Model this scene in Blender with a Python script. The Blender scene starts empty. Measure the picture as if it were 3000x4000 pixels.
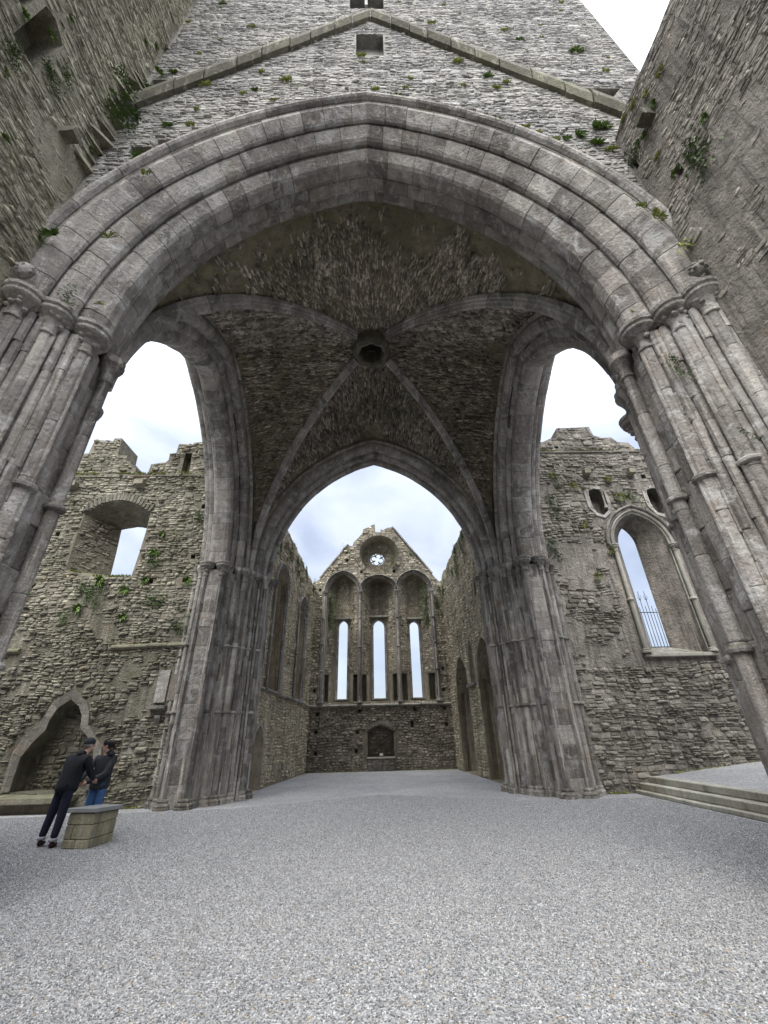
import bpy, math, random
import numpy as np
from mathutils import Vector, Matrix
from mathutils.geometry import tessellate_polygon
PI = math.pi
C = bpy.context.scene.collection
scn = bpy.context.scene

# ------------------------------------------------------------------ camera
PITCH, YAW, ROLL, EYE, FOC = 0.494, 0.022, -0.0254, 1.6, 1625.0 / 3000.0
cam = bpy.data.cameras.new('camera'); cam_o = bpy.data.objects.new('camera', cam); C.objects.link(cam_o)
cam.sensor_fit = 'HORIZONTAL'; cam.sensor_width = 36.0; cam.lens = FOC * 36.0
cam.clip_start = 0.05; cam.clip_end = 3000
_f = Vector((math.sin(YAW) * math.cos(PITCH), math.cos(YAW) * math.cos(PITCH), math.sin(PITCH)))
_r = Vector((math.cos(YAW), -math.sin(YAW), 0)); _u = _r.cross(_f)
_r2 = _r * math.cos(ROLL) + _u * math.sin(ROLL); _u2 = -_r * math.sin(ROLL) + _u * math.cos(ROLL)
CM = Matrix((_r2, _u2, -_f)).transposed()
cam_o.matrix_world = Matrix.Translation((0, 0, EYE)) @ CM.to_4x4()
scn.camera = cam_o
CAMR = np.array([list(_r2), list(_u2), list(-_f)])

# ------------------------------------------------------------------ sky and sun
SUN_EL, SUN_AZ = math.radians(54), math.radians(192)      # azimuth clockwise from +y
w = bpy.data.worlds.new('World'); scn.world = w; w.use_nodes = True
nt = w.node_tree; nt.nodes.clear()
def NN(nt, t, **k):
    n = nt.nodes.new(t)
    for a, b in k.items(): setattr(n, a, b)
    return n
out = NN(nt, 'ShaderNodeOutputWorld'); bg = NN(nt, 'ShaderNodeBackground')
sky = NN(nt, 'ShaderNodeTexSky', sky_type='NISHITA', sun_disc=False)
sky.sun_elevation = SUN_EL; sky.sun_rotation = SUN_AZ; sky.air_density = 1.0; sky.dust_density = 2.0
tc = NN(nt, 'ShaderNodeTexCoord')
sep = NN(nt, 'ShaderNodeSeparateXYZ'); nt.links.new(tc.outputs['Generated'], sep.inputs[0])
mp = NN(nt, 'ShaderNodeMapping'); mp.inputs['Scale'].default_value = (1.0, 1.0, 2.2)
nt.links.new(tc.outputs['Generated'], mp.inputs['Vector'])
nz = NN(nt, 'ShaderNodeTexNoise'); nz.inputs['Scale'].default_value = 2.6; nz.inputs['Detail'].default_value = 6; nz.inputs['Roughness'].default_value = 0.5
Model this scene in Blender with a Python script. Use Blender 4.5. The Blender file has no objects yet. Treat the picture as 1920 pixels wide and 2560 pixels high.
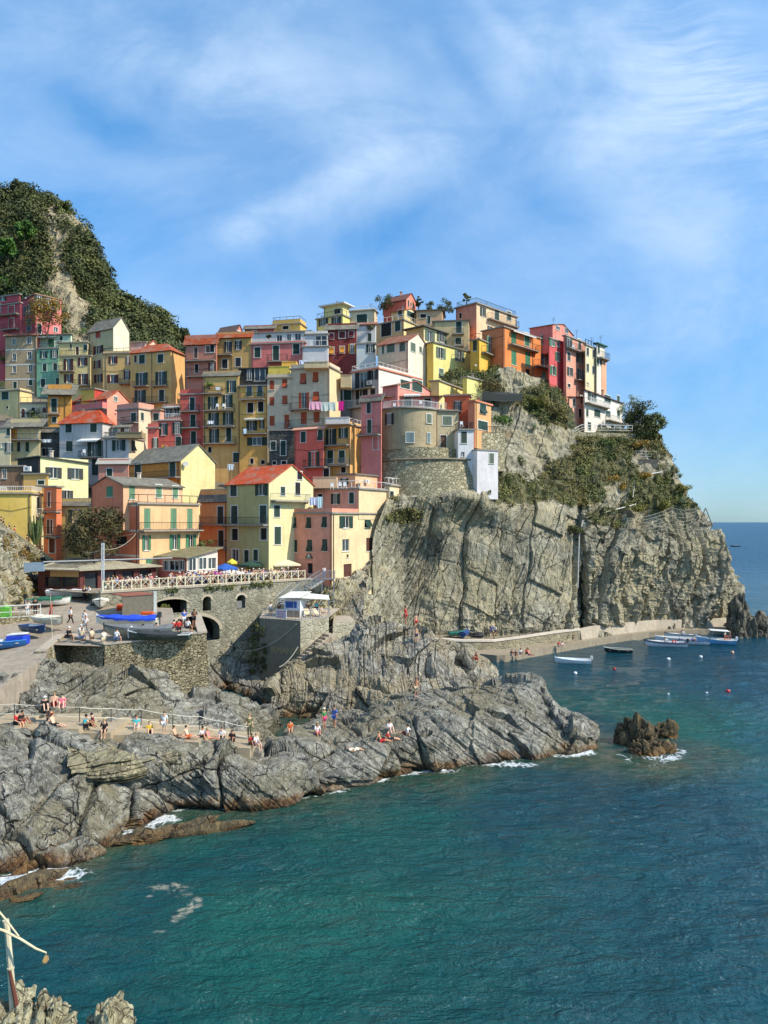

Problem to solve. With the pictures left out, restate word for word every line of the data above, from the first down to the line that contains "CAMR = np.array([list(_r2), list(_u2), list(-_f)])".

Written response.
Model this scene in Blender with a Python script. The Blender scene starts empty. Measure the picture as if it were 3000x4000 pixels.
import bpy, math, random
import numpy as np
from mathutils import Vector, Matrix
from mathutils.geometry import tessellate_polygon
PI = math.pi
C = bpy.context.scene.collection
scn = bpy.context.scene

# ------------------------------------------------------------------ camera
PITCH, YAW, ROLL, EYE, FOC = 0.494, 0.022, -0.0254, 1.6, 1625.0 / 3000.0
cam = bpy.data.cameras.new('camera'); cam_o = bpy.data.objects.new('camera', cam); C.objects.link(cam_o)
cam.sensor_fit = 'HORIZONTAL'; cam.sensor_width = 36.0; cam.lens = FOC * 36.0
cam.clip_start = 0.05; cam.clip_end = 3000
_f = Vector((math.sin(YAW) * math.cos(PITCH), math.cos(YAW) * math.cos(PITCH), math.sin(PITCH)))
_r = Vector((math.cos(YAW), -math.sin(YAW), 0)); _u = _r.cross(_f)
_r2 = _r * math.cos(ROLL) + _u * math.sin(ROLL); _u2 = -_r * math.sin(ROLL) + _u * math.cos(ROLL)
CM = Matrix((_r2, _u2, -_f)).transposed()
cam_o.matrix_world = Matrix.Translation((0, 0, EYE)) @ CM.to_4x4()
scn.camera = cam_o
CAMR = np.array([list(_r2), list(_u2), list(-_f)])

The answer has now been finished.